Democratic forces in India and Pakistan must now assert boldly to prevent the process of Indo-Pak dialogue from degenerating into another Kargil. The NDA government must not be allowed to get away with its all-round failures and numerous betrayals. And the Sangh Parivar must not be permitted to get the upper hand on the eve of the crucial UP elections. In other words, the challenge is not to walk into the familiar jingoistic trap over Jammu. While opposing the Jammu killings in no uncertain terms, we must keep up pressure on the government for a political settlement of the Kashmir problem.

Ironically, while the National Conference government in Srinagar has endorsed the Centre’s declaration of Disturbed Areas all over the state except Ladakh, the NDA government in New Delhi has once again summarily rejected the NC’s demand for dialogue on the question of effective autonomy for the state. It is this rigid approach of New Delhi which continues to push more and more people in Kashmir to the secessionist option. In 1948 Kashmir had sided with India in resisting Pakistan. Even as the overwhelming majority of Kashmiris grew disillusioned with the Kashmir policies of successive central governments, the Azadi movement never contemplated joining Pakistan as against India. But with New Delhi slamming the door on all options towards a political solution, fundamentalist militants are naturally gaining the upper hand in the Valley who clamour for freedom from India at all costs even if it meant going back on Kashmir’s secular history and becoming part of a crisis-ridden military-ruled Pakistan.

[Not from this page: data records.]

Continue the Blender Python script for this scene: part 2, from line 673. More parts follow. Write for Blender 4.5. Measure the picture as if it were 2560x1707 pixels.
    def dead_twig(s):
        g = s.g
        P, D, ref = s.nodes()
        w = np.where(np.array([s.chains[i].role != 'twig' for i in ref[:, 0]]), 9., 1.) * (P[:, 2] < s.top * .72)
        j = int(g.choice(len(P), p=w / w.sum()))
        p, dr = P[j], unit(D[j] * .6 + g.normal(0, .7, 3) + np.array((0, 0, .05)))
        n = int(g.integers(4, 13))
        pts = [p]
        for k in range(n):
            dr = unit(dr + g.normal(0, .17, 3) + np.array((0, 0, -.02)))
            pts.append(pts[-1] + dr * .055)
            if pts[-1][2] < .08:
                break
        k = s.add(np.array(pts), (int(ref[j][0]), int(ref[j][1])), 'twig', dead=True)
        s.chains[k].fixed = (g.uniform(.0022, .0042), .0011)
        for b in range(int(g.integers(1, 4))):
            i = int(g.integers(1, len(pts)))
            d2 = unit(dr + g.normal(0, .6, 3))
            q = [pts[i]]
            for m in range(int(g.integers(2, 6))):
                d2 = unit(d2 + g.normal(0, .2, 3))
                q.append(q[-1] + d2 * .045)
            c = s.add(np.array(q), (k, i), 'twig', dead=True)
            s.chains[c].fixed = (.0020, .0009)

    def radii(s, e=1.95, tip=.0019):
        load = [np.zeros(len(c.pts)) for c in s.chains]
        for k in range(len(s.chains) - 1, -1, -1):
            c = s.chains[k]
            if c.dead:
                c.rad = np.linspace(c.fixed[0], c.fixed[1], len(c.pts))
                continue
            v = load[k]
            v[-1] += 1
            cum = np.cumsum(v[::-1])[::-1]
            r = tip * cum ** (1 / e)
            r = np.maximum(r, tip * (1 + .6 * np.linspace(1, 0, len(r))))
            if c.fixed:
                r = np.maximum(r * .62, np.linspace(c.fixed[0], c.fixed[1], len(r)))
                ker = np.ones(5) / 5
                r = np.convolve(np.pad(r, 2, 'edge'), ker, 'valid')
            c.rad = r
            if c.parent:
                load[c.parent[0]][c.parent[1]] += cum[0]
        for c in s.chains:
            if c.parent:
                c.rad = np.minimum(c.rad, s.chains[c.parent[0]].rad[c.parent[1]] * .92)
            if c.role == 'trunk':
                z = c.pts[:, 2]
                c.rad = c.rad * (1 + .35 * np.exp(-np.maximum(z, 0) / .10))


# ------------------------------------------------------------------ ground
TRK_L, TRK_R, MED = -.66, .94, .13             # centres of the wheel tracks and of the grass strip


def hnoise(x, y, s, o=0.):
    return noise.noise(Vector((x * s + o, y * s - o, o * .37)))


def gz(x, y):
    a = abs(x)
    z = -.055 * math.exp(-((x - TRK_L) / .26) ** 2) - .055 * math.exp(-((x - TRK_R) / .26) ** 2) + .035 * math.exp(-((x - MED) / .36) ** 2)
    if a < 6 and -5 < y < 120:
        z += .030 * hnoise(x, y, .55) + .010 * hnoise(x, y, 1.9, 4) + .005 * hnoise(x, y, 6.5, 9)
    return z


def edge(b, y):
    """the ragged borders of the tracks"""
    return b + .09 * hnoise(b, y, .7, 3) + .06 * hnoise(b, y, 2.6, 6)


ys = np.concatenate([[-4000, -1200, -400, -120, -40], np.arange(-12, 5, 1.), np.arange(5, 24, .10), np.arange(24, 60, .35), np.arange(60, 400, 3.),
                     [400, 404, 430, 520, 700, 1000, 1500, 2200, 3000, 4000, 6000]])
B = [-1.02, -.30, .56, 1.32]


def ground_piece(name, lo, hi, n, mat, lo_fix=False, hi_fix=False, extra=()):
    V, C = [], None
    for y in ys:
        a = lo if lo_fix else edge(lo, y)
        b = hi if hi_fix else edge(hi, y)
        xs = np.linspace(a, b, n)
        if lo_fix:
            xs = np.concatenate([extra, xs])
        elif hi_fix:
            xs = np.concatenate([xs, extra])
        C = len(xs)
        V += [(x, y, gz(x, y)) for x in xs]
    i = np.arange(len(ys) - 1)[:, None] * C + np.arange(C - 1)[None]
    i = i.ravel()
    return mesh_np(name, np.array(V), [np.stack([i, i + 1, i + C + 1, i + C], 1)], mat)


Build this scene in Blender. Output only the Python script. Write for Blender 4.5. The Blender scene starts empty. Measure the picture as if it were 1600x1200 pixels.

If we claim Kashmir to be an integral part of India – not just a piece of land but part and parcel of our lives as Indians, as Vajpayee put it in Parliament – then we must also learn to treat the Kashmir problem as primarily our own doing and not blame Pakistan for whatever happens in Kashmir. Pakistan may certainly like to fish in the troubled waters of Kashmir, but it is India’s responsibility to keep the waters clean and clear in the first place.

As the two neighbours celebrate their respective independence days on August 14 and 15, the biggest challenge facing the subcontinent and especially India is saving the only region which defied the logic of communal partition and two-nations theory in 1947. If communalism is allowed to grow in Jammu and Kashmir and the state is fragmented on communal lines, that will be the end of India, not just the India that Bhagat Singh and Gandhi had fought for, but also the India we inherited in the post-Partition era and have known so intimately for the last fifty-four years. Securing a political solution to the Kashmir question therefore remains as integral a part of saving India as resisting imperialism and sweeping away the rotten vestiges of feudalism.